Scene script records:
+---+

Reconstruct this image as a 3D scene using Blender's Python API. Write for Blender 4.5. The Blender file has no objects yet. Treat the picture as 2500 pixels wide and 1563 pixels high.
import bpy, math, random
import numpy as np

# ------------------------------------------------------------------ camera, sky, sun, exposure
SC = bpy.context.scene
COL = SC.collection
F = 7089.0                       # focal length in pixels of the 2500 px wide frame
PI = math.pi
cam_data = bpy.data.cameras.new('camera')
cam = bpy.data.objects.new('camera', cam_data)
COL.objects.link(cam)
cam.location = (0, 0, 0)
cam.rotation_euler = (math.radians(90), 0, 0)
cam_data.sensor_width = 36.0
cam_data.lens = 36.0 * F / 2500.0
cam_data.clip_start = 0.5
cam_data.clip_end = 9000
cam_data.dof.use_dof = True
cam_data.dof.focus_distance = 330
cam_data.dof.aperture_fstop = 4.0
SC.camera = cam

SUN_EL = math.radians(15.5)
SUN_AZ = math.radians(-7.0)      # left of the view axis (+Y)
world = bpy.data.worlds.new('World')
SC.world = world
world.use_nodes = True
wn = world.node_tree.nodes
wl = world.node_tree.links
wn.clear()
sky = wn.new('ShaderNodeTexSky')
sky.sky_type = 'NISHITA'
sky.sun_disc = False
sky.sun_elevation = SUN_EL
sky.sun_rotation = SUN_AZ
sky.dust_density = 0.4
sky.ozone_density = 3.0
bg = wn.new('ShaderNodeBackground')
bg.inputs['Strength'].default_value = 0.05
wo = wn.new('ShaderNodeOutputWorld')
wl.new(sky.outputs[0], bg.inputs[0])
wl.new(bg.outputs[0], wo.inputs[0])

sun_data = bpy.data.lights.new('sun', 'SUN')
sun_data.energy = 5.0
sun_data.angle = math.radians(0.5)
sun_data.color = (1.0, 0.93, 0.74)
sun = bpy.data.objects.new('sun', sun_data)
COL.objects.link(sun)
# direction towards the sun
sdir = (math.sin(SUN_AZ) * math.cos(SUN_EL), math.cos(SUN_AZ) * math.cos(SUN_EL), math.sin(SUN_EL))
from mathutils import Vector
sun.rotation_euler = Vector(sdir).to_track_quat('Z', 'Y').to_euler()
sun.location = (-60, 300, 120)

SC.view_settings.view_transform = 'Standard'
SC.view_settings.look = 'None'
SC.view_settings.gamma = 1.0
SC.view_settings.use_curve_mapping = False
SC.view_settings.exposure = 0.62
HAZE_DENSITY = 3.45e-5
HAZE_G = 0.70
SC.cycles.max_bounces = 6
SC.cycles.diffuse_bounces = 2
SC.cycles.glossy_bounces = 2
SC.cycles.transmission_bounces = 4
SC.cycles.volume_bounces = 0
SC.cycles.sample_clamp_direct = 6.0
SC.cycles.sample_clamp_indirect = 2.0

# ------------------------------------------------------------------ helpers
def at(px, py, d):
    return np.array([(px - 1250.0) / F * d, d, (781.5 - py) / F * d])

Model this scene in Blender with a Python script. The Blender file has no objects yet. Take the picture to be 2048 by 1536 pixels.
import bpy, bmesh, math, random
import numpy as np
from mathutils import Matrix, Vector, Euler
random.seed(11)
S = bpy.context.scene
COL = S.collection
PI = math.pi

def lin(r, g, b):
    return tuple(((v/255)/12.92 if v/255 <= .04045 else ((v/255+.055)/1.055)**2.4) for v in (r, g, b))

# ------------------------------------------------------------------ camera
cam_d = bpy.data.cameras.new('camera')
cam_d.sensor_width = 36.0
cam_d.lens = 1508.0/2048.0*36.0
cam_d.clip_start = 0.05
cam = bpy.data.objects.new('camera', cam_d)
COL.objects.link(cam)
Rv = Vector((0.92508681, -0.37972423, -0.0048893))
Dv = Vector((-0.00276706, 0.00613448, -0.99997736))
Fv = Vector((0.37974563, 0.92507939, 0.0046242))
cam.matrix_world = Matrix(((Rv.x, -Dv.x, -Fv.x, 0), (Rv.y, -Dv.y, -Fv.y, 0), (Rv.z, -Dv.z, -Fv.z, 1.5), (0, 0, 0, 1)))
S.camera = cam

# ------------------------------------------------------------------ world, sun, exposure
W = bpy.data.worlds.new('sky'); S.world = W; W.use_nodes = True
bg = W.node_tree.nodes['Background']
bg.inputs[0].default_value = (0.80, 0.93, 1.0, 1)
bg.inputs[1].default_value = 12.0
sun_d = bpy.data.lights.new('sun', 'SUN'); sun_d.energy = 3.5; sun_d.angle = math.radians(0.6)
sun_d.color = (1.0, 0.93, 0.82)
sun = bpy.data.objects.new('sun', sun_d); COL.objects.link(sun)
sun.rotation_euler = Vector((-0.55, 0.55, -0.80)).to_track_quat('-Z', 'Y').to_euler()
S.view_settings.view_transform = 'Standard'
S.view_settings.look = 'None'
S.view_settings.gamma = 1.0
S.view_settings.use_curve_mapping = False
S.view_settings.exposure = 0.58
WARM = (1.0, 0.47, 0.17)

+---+

What you are asked to do:
Return only the lines from the beginning of the material up to and including the line with "sun.location = (-60, 300, 120)", exactly as written.

Solution for this problem:
Reconstruct this image as a 3D scene using Blender's Python API. Write for Blender 4.5. The Blender file has no objects yet. Treat the picture as 2500 pixels wide and 1563 pixels high.
import bpy, math, random
import numpy as np

# ------------------------------------------------------------------ camera, sky, sun, exposure
SC = bpy.context.scene
COL = SC.collection
F = 7089.0                       # focal length in pixels of the 2500 px wide frame
PI = math.pi
cam_data = bpy.data.cameras.new('camera')
cam = bpy.data.objects.new('camera', cam_data)
COL.objects.link(cam)
cam.location = (0, 0, 0)
cam.rotation_euler = (math.radians(90), 0, 0)
cam_data.sensor_width = 36.0
cam_data.lens = 36.0 * F / 2500.0
cam_data.clip_start = 0.5
cam_data.clip_end = 9000
cam_data.dof.use_dof = True
cam_data.dof.focus_distance = 330
cam_data.dof.aperture_fstop = 4.0
SC.camera = cam

SUN_EL = math.radians(15.5)
SUN_AZ = math.radians(-7.0)      # left of the view axis (+Y)
world = bpy.data.worlds.new('World')
SC.world = world
world.use_nodes = True
wn = world.node_tree.nodes
wl = world.node_tree.links
wn.clear()
sky = wn.new('ShaderNodeTexSky')
sky.sky_type = 'NISHITA'
sky.sun_disc = False
sky.sun_elevation = SUN_EL
sky.sun_rotation = SUN_AZ
sky.dust_density = 0.4
sky.ozone_density = 3.0
bg = wn.new('ShaderNodeBackground')
bg.inputs['Strength'].default_value = 0.05
wo = wn.new('ShaderNodeOutputWorld')
wl.new(sky.outputs[0], bg.inputs[0])
wl.new(bg.outputs[0], wo.inputs[0])

sun_data = bpy.data.lights.new('sun', 'SUN')
sun_data.energy = 5.0
sun_data.angle = math.radians(0.5)
sun_data.color = (1.0, 0.93, 0.74)
sun = bpy.data.objects.new('sun', sun_data)
COL.objects.link(sun)
# direction towards the sun
sdir = (math.sin(SUN_AZ) * math.cos(SUN_EL), math.cos(SUN_AZ) * math.cos(SUN_EL), math.sin(SUN_EL))
from mathutils import Vector
sun.rotation_euler = Vector(sdir).to_track_quat('Z', 'Y').to_euler()
sun.location = (-60, 300, 120)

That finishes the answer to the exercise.